Ad Catholici Sacerdotii

Pauselijke encycliek

Ad Catholici Sacerdotii (Latijn voor Over het katholieke priesterschap) was een encycliek uitgevaardigd door paus Pius XI op 20 december 1935, waarin de rol van de priester binnen de Rooms-Katholieke Kerk centraal stond.

Katholieke priesters in Rome

Al in verschillende apostolische brieven, constituties en encyclieken had Pius XI de aandacht gevraagd voor het priesterschap. Een priester was – in de woorden van de paus - de hoop voor de kerk die door hun “roeping en goddelijke opdracht de belangrijkste apostel en onvermoeibare bevorderaar van de christelijke opvoeding van de jeugd was”[1]. Ter bevordering van het priesterschap had Pius opdracht gegeven nieuwe seminaries op te richten en had aan bestaande seminaries toezeggingen gedaan (geld en personeel) zodat deze beter konden functioneren[2]. Ook was er aandacht besteed aan de verbetering van de studies op de seminaries.

Pius XI ging verder in op de rol die de priester speelde in het leven van een goed christen. Door zijn opgedragen taken begeleidde hij een ieder vanaf de doop. Tijdens het leven was hij in staat mensen te bemoedigen en hen eventueel te vergeven voor begane zonden. In de uren voor de dood was de priester in staat mensen kracht te geven[3], en na de dood begeleidde hij hen naar hun laatste rustplaats. “Daardoor begeleidt de priester de christen op zijn pelgrimstocht van dit leven naar de Hemelpoort”[4].

Dat de priester een belangrijk symbool was voor de maatschappij werd ook bewezen door de wijze waarop tegenstanders van de kerk hun aanvallen richtten tegen hen. Hiervan waren in de moderne tijd genoeg voorbeelden te noemen, maar Pius XI verwees in de encycliek specifiek naar de situatie in Mexico. Hoewel de paus er zich van bewust was dat er zich onder de priesters ook personen bevonden, die het ambt onwaardig waren, was de overgrote meerderheid zich van haar missie bewust en was zelfs bereid haar leven voor het hoger doel te geven[5].

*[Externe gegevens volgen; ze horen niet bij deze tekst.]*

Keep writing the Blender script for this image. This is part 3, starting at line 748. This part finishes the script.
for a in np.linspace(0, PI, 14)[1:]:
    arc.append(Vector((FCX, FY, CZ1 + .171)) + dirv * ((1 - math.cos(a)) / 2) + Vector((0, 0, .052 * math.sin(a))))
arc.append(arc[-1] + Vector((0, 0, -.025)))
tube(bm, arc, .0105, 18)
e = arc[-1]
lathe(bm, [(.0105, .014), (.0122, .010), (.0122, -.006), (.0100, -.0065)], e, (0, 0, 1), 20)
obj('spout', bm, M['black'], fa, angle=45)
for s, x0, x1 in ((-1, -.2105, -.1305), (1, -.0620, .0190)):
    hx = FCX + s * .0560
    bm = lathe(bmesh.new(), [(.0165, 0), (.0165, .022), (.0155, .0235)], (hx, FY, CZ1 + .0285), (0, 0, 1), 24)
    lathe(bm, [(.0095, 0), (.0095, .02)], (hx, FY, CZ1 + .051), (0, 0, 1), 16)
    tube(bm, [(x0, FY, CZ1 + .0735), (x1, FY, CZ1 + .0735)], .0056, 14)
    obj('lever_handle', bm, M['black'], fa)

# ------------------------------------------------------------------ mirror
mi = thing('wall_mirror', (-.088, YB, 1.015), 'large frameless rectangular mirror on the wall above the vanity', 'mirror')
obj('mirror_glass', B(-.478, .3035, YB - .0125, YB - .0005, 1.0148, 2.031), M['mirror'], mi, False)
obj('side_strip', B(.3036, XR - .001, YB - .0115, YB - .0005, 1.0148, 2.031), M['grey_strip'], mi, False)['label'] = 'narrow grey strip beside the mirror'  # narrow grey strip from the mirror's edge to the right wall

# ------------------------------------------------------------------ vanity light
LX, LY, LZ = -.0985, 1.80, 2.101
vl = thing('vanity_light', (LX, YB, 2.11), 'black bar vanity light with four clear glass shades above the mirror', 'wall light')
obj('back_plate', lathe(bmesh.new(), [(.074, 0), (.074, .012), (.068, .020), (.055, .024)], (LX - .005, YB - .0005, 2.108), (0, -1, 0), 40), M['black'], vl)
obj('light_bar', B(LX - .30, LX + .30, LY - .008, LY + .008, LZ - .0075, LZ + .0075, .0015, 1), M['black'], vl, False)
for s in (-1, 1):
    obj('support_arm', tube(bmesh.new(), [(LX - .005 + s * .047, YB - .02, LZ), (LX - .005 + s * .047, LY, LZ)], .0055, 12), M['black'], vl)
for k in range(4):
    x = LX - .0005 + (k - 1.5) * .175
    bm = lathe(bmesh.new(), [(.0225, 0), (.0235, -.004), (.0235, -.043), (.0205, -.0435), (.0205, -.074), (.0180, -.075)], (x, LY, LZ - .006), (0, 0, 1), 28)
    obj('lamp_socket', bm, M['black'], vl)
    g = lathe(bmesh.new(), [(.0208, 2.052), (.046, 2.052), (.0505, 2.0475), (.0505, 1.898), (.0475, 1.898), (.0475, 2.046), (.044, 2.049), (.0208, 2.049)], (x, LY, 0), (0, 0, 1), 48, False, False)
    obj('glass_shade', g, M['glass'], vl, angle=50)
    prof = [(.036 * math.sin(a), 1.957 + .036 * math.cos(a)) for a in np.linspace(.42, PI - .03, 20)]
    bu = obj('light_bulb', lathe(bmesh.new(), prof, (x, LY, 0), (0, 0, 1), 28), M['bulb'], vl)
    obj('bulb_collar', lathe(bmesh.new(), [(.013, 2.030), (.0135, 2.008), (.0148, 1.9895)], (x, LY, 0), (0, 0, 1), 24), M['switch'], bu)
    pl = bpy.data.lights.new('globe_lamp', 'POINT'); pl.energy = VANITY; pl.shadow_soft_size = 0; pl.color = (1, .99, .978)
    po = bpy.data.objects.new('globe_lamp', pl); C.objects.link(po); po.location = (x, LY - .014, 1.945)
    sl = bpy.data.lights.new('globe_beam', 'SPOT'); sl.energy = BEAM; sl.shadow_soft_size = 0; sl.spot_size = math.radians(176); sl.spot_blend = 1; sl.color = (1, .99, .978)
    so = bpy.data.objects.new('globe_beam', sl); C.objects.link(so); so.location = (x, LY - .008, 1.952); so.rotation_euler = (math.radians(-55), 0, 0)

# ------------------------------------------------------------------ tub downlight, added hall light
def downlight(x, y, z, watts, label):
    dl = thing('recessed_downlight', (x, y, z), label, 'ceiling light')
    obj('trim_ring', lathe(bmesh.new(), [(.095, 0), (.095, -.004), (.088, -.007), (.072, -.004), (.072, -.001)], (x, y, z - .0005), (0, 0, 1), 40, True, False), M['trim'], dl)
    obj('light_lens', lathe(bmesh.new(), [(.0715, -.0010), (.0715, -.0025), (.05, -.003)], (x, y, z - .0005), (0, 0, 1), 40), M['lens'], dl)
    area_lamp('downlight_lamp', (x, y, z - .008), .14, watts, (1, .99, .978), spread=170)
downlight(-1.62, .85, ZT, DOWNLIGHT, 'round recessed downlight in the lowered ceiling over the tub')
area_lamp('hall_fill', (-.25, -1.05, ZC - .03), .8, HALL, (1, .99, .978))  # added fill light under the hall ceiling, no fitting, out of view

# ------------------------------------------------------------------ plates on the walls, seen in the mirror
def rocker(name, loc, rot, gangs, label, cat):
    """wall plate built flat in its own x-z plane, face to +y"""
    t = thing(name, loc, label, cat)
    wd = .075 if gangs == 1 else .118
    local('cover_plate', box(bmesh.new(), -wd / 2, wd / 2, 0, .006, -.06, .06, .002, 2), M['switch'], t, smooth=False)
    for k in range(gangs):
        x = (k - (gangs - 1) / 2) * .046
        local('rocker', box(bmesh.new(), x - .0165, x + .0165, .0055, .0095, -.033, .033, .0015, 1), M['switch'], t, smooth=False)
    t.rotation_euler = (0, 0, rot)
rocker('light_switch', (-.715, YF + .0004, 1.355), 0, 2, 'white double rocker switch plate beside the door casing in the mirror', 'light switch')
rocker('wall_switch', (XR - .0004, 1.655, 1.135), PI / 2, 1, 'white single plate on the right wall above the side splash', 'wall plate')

Om het ambt in alle waardigheid uit te dragen werden er aan het priesterschap wel voorwaarden gesteld. Kuisheid gold daarbij als een van de belangrijkste. Was in sommige oosterse kerken het celibaat niet een verplichting voor haar geestelijken –iets wat Pius niet veroordeelde[6]- toch waren de hoge geestelijken binnen die kerkgemeenschap overtuigd van de betekenis van het celibataire leven en hadden zij hun leven daarop ingericht.

Als andere voorwaarde aan het priesterschap werd het niet willen nastreven van persoonlijk gewin gesteld. Primaire taak van de priester was het bijstaan van gelovigen, niet het verkrijgen van rijkdom.[7]

Ook moest de priester open blijven staan voor het leren. Ondanks zijn drukke bestaan moest hij volharden in het volgen van theologische studies.[8] Belangrijk daarbij was ook dat er nieuwe priesters opgeleid moesten worden, te meer omdat de roep naar hen in de ogen van de paus alleen maar groeide. Hiervoor moesten de ogen geopend worden van ouders die vaak afkerig stonden tegen hen idee dat een van hun kinderen besloot toe te treden tot een kerkelijk ambt[9].

Als dank voor alle inspanningen van de priesters en als eerbetoon aan het priesterschap werd door Pius XI een votiefmis in het leven geroepen ter ere van Jezus Christus, Hoogste en Eeuwige Priester (De summo et aeterno Iesu Christi Sacerdotio).